Example of Tenancy in Common
Let’s take a simple example of two friends, Alice and Bob, who decide to purchase a property together.
- Alice and Bob agree that Alice will contribute 70% of the purchase price, while Bob will contribute 30%. They decide to enter into a tenancy in common arrangement, meaning Alice will own 70% of the property and Bob will own 30%.
- They both have equal rights to use and occupy the entire property, despite their unequal financial contributions. Alice has the right to sell or transfer her 70% share without Bob’s consent, and Bob can do the same with his 30%.
- If either Alice or Bob passes away, their share of the property will not automatically go to the other co-owner. Instead, it will pass according to their will or the state’s laws of inheritance.
Calculation Example
Suppose the property Alice and Bob buy is worth $500,000. The calculation for their shares would look like this:
- Alice’s share: 500,000 \times \frac{70}{100} = 350,000
- Bob’s share: 500,000 \times \frac{30}{100} = 150,000
So, Alice owns 70% of the property, which is valued at $350,000, while Bob owns 30%, which is valued at $150,000.
Managing a Tenancy in Common Agreement
When entering into a tenancy in common agreement, it’s crucial to have a clear, written contract outlining each co-owner’s rights and responsibilities. A well-drafted agreement can help prevent conflicts and provide a roadmap for how the property will be managed.

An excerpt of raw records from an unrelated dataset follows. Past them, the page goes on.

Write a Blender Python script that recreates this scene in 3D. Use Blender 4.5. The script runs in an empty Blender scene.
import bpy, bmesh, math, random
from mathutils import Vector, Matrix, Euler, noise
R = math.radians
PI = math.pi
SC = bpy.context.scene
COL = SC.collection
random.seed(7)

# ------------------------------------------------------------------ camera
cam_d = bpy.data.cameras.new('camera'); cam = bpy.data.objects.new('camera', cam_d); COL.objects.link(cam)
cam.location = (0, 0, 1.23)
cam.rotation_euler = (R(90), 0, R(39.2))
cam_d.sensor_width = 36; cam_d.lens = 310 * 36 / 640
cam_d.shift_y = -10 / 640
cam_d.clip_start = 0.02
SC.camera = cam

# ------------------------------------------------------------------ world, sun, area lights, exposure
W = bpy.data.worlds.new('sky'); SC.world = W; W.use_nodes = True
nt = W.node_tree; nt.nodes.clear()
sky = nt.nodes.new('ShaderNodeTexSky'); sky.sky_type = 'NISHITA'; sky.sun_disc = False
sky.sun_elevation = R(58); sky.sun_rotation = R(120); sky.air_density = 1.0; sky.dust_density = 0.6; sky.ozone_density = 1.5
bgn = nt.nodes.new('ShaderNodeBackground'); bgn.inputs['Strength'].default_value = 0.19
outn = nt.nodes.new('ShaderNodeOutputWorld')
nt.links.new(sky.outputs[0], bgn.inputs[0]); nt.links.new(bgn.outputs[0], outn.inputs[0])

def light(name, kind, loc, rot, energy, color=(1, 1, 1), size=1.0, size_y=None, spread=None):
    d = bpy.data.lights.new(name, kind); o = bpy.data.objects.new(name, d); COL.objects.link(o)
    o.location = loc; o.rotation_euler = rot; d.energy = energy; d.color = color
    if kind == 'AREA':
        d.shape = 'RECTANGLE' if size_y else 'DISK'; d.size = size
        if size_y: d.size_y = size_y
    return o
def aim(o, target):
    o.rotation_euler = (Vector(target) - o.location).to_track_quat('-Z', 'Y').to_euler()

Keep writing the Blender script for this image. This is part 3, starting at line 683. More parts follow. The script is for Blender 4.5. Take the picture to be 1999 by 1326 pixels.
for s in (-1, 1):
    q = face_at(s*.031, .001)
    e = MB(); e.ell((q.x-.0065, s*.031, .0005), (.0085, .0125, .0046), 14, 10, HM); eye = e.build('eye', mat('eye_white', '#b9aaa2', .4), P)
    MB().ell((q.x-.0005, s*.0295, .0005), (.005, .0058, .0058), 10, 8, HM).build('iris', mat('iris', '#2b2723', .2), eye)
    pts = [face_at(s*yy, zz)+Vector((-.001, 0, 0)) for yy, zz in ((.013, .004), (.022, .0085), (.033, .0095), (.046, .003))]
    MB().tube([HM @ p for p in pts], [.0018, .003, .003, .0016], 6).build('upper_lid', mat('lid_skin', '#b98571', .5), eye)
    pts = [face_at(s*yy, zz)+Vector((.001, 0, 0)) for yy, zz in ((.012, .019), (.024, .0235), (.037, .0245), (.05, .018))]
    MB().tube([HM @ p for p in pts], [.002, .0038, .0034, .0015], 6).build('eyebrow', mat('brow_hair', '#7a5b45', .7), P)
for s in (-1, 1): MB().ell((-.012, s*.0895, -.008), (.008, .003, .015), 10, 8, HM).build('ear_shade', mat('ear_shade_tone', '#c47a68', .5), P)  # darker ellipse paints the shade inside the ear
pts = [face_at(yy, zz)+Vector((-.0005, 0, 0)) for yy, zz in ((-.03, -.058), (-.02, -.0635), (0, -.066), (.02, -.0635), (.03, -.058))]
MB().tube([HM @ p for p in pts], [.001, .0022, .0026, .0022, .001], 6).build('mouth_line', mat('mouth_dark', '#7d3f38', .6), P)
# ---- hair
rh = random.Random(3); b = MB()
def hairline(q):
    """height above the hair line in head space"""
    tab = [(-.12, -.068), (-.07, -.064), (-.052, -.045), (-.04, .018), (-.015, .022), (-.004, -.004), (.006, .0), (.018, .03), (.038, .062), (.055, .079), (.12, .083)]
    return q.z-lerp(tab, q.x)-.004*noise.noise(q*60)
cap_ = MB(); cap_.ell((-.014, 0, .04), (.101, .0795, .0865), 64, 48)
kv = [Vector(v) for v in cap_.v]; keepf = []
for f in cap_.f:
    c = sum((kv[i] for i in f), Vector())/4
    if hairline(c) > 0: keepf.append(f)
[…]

Here are some key points to consider in the agreement:
- Property Management: How will the property be maintained, and who will be responsible for repairs and upkeep? This is particularly important for rental properties.
- Finances: How will mortgage payments, property taxes, and other expenses be divided? It’s important to outline these responsibilities in the agreement to prevent disputes.
- Exit Strategy: If one co-owner wants to sell their share, what process will be followed? Having a clear exit strategy can make it easier for everyone involved to navigate this situation.
Conclusion
Tenancy in common is an attractive option for many people who wish to co-own property, whether for investment purposes, as a way to enter the housing market, or for other reasons. Its flexibility, particularly in terms of ownership shares and transferability, makes it a popular choice for those who want to have some control over their investment while still benefiting from shared ownership. However, it’s essential to understand the potential for conflicts, responsibilities, and the importance of having a solid legal agreement in place.